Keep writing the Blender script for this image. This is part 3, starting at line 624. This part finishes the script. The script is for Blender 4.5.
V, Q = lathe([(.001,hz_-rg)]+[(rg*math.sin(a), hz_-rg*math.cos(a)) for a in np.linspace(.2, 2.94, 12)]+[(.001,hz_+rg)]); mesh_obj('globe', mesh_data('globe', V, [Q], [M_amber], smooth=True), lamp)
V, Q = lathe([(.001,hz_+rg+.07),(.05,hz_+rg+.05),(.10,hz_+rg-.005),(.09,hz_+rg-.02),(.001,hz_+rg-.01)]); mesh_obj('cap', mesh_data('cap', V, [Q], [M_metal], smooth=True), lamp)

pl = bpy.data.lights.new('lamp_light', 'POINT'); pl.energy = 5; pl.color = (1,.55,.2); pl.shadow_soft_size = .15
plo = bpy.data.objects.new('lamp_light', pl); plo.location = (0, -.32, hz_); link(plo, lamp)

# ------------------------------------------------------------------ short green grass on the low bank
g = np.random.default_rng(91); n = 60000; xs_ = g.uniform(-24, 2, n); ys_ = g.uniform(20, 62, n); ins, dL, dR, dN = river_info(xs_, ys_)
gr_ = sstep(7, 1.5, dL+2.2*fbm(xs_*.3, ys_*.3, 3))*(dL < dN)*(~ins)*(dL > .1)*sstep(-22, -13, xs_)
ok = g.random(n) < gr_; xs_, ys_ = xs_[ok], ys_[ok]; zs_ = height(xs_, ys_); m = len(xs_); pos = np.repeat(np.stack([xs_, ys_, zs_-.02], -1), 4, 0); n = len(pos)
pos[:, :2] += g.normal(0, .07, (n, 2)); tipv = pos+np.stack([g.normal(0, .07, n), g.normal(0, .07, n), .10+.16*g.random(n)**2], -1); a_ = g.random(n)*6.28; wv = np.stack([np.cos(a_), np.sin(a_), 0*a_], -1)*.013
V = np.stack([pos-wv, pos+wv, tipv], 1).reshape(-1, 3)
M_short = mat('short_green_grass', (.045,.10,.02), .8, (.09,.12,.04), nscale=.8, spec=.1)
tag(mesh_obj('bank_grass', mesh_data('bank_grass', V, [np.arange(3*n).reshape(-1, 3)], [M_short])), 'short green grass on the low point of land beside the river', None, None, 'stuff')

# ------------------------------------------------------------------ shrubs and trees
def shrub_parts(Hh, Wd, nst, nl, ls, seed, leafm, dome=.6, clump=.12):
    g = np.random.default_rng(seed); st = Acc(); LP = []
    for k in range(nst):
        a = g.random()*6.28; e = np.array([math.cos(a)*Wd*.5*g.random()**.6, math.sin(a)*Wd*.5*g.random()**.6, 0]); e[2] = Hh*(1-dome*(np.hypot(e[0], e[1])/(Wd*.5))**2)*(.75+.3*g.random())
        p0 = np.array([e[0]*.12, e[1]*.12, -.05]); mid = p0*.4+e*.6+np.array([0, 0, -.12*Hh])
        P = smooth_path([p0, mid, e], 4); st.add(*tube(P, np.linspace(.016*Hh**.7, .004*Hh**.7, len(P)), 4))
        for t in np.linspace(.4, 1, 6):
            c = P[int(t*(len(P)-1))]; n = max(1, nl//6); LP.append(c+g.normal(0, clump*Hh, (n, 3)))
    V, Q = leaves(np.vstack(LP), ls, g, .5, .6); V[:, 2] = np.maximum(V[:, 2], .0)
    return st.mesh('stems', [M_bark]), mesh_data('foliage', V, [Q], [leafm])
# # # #
● **WRITTEN PROBLEM**:
Beginning at the first line above, repeat exactly until the line containing "None, None, 'stuff')", which is included.

● **WRITTEN REPLY**:
Keep writing the Blender script for this image. This is part 3, starting at line 624. This part finishes the script. The script is for Blender 4.5.
V, Q = lathe([(.001,hz_-rg)]+[(rg*math.sin(a), hz_-rg*math.cos(a)) for a in np.linspace(.2, 2.94, 12)]+[(.001,hz_+rg)]); mesh_obj('globe', mesh_data('globe', V, [Q], [M_amber], smooth=True), lamp)
V, Q = lathe([(.001,hz_+rg+.07),(.05,hz_+rg+.05),(.10,hz_+rg-.005),(.09,hz_+rg-.02),(.001,hz_+rg-.01)]); mesh_obj('cap', mesh_data('cap', V, [Q], [M_metal], smooth=True), lamp)

pl = bpy.data.lights.new('lamp_light', 'POINT'); pl.energy = 5; pl.color = (1,.55,.2); pl.shadow_soft_size = .15
plo = bpy.data.objects.new('lamp_light', pl); plo.location = (0, -.32, hz_); link(plo, lamp)

# ------------------------------------------------------------------ short green grass on the low bank
g = np.random.default_rng(91); n = 60000; xs_ = g.uniform(-24, 2, n); ys_ = g.uniform(20, 62, n); ins, dL, dR, dN = river_info(xs_, ys_)
gr_ = sstep(7, 1.5, dL+2.2*fbm(xs_*.3, ys_*.3, 3))*(dL < dN)*(~ins)*(dL > .1)*sstep(-22, -13, xs_)
ok = g.random(n) < gr_; xs_, ys_ = xs_[ok], ys_[ok]; zs_ = height(xs_, ys_); m = len(xs_); pos = np.repeat(np.stack([xs_, ys_, zs_-.02], -1), 4, 0); n = len(pos)
pos[:, :2] += g.normal(0, .07, (n, 2)); tipv = pos+np.stack([g.normal(0, .07, n), g.normal(0, .07, n), .10+.16*g.random(n)**2], -1); a_ = g.random(n)*6.28; wv = np.stack([np.cos(a_), np.sin(a_), 0*a_], -1)*.013
V = np.stack([pos-wv, pos+wv, tipv], 1).reshape(-1, 3)
M_short = mat('short_green_grass', (.045,.10,.02), .8, (.09,.12,.04), nscale=.8, spec=.1)
tag(mesh_obj('bank_grass', mesh_data('bank_grass', V, [np.arange(3*n).reshape(-1, 3)], [M_short])), 'short green grass on the low point of land beside the river', None, None, 'stuff')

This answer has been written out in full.